DNL L&S: What is your present assessment of the ECNBA?

J. G. Taidi: ECNBA hasn’t done so much at this point for us to begin to offer an assessment of their performance. In terms of following the timelines, as provided for in the NBA constitution, they have so far so good been accurate with the timelines.  I am not in a position to say now, because they are still in the process of setting up the technical for the election. We are yet to get to that point where we now see how ready they are to deliver the credible election. So, I look forward to the next interactive session where we will be able to ask them specific questions in terms of how ready they are for the elections.

DNL L&S: Are you worried about them not conducting a free and fair election?

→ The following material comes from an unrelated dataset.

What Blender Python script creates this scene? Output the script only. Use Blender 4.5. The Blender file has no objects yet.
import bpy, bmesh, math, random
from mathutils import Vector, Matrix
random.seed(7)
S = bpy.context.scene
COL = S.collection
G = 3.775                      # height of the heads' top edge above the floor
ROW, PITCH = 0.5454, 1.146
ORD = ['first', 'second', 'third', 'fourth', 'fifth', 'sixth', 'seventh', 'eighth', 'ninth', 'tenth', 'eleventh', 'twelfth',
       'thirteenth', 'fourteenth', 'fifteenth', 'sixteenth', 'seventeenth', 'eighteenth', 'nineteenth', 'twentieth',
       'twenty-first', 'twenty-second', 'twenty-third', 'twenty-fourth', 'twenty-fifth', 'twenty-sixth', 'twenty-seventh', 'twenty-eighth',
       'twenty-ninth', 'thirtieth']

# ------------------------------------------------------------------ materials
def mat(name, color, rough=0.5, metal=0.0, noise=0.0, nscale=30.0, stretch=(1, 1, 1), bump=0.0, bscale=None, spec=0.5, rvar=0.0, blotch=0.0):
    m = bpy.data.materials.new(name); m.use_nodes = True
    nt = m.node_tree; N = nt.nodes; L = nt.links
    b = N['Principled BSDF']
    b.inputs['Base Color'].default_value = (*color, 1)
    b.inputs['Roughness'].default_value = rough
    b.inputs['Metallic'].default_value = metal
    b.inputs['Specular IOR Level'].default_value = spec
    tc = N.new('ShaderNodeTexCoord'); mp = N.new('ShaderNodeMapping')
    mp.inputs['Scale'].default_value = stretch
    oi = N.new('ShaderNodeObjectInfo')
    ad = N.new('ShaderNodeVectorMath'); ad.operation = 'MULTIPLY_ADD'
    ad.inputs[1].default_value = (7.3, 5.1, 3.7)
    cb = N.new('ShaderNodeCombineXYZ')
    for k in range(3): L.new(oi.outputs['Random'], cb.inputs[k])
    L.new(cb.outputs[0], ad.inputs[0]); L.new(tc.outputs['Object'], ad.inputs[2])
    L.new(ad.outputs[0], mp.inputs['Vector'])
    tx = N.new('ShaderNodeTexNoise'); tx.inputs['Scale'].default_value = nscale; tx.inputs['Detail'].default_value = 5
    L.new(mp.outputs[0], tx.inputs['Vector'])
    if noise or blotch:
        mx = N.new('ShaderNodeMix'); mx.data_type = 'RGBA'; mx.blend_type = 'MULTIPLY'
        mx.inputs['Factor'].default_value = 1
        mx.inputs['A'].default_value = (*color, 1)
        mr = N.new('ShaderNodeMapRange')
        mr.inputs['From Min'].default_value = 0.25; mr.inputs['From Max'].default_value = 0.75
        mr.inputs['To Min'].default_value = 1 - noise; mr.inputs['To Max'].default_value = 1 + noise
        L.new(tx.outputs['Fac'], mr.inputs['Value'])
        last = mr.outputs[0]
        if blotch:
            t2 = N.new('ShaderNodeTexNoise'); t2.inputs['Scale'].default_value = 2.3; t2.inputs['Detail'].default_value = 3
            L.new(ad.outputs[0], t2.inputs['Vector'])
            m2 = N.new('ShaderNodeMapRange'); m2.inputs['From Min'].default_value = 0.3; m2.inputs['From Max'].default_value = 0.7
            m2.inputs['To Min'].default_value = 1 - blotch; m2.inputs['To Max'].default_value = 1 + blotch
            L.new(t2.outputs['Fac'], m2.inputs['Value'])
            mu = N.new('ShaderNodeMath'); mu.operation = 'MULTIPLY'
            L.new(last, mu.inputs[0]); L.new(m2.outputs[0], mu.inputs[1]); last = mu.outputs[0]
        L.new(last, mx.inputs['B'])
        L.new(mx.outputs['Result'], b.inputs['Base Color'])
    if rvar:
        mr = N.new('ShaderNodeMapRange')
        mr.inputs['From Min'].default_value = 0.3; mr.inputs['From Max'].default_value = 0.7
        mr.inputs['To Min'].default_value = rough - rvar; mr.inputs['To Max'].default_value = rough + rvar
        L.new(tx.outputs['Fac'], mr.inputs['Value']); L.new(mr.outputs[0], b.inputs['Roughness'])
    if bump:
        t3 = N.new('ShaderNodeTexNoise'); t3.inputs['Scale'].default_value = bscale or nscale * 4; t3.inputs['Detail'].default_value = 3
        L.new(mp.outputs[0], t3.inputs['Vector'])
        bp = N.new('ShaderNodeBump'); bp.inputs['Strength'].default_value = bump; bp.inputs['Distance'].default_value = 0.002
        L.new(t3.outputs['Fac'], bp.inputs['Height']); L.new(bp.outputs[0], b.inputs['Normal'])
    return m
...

J. G. Taidi: You know, we have read in every line; free, fair, credible election. That is what we read but it is one thing to have a statement, and another thing to have the real practical implementation. Now, one of the things we are waiting for to be able to access the ability to deliver is the process of putting in place the technical knowhow, which of course I expect to be subjected to interrogation. I expect that they allow various contestants to bring in their IT experts on board to interrogate the apparatus of the election so that at least we have that comfort and in the event that there is no satisfactory assurance, the avenue be created to also make those views known. It is only after all these are satisfactorily taken care of that you can use; free, transparent, credible and all the words that we like to attribute to elections to avoid rancor after the election.

DNL L&S: Who do you consider your strongest contender and if you can give us reason, why?

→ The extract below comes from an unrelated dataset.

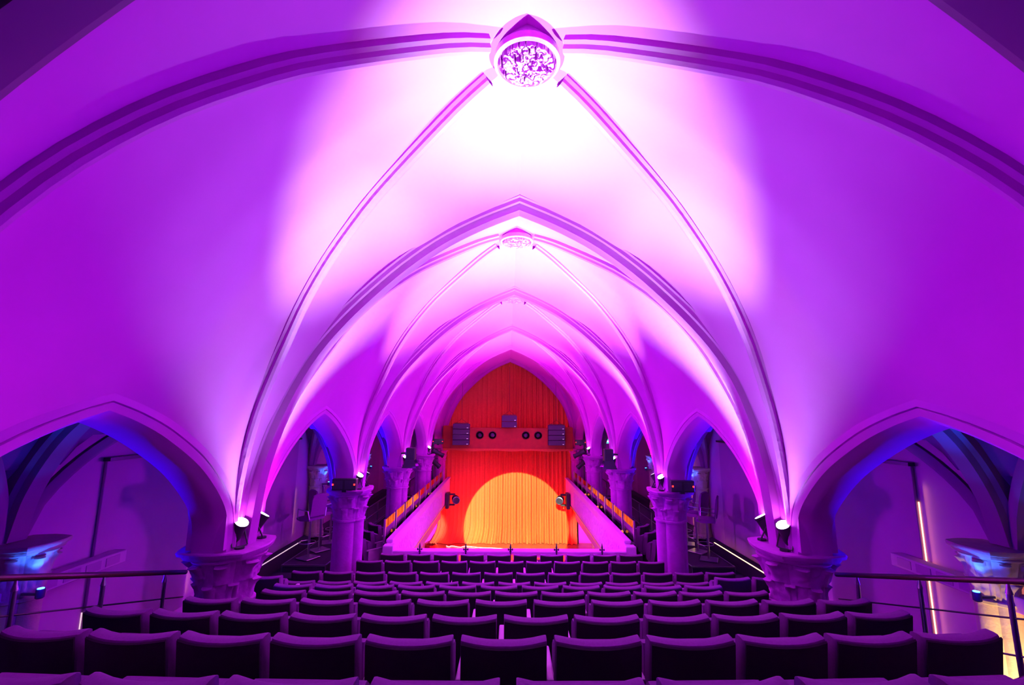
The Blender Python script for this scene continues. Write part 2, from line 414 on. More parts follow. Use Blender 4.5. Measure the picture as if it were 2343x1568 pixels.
    # light that leaks round the far edge of the boards on to the wall beside them
for k in (1, 2, 3, 4):
    yc, hw = WINS[k]
    light('AREA', 'leak_light', (5.80, yc - hw - .10, 1.7), (5.86, yc - hw - .3, 1.7), WARM, .8, size=(.03, 2.3))
    light('AREA', 'leak_light', (-5.80, yc + hw + .10, 1.2), (-5.86, yc + hw + .3, 1.2), WARM, .3, size=(.03, 1.2))

# aisle vaults
def aisle_vault(s):
    bm = bmesh.new(); x0, x1 = 3.5, 5.86; xm = (x0 + x1) / 2; hx = (x1 - x0) / 2
    def pointed(t, h=1.72): t = min(1, abs(t)); return h * (1 - t ** 1.75) ** .62 if t < 1 else 0
    ny = 24
    for y0, y1 in zip(AY, AY[1:]):
        ym = (y0 + y1) / 2; hy = (y1 - y0) / 2; G = []
        for i in range(13):
            x = x0 + (x1 - x0) * i / 12; row = []
            for j in range(ny + 1):
                y = y0 + (y1 - y0) * j / ny
                row.append(Vector((s * x, y, CAPZ + max(pointed((x - xm) / hx), pointed((y - ym) / hy)) + .06)))
            G.append(row)
        quadgrid(bm, G)
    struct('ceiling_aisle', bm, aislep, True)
    for k, y in enumerate(AY[1:], 1):
        t = bmesh.new(); cur = []
        for i in range(29):
            u = -1 + 2 * i / 28; cur.append(Vector((s * (xm + hx * u * .97), y, CAPZ + pointed(u * .998) - .02)))
        cur = resample(cur, 40)
        sweep(t, cur, (0, 1, 0), [(-.17, .12), (-.17, -.02), (-.12, -.05), (-.10, -.12), (.10, -.12), (.12, -.05), (.17, -.02), (.17, .12)], 1 if s > 0 else -1)
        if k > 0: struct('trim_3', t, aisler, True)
        for sg in (-1, 1):
            if (k == 6 and sg > 0): continue
            t = bmesh.new(); cur = []
            for i in range(20):
                u = i / 19; x = xm + hx * (1 - u) * .95; yy = y + sg * (.1 + (L / 2 - .1) * u)
                cur.append(Vector((s * x, yy, CAPZ + pointed(1 - u) - .0)))
            dx = Vector((cur[-1].x - cur[0].x, cur[-1].y - cur[0].y, 0)).normalized()
            sweep(t, cur, (-dx.y, dx.x, 0), [(-.06, .06), (-.06, -.03), (-.03, -.07), (.03, -.07), (.06, -.03), (.06, .06)], 1)
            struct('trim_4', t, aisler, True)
aisle_vault(-1); aisle_vault(1)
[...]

J. G. Taidi: I do not want to go into speculations. I know that I am a candidate with very outstanding performance track record. I am a candidate to beat because I have the capacity, I have the experience, I do not think any other candidate has got what I have to offer the Bar.

I see myself as a candidate that is very focused on the issues that bedevil the Bar and I am yet to see a match in any of the candidates in terms of the program they intend to put on the table for our members.

DNL L&S: Should you decide to abandon your ambition today of becoming the NBA President, who would you urge your supporters to vote for?

J. G. Taidi: Let me reframe your question, “Mr. Taidi would you as a candidate withdraw from the race?”  I answer the question, No sir.

DNL L&S: What do you have to say to your supporters and the electorates?

J. G. Taidi: I urge our supporters and even those that are yet to come on board to remain very vigilant. The issues that bedevil our society and particularly the legal profession, it is our collective responsibility to deal with them and it starts with the process of electing those that you think have the capacity and the interest of the Bar to deliver, not leaders that are armchair leaders, that want to come and answer the name. Because, before you can serve, we must scrutinize your antecedent; In what capacity have you served? I want our members to interrogate those issues very critically and also massively turn out to vote because voter apathy has been a problem with the previous elections. A situation where you have 40,000 or 60,000 eligible voters and at the polls you are managing to count 15,000, it is not good enough. Now we have well over 60, 000 eligible voters, we look forward to that mass participation, so that it will be adjudged that election where members were keenly interested in participating.

DNL L&S: We wish you all the best sir.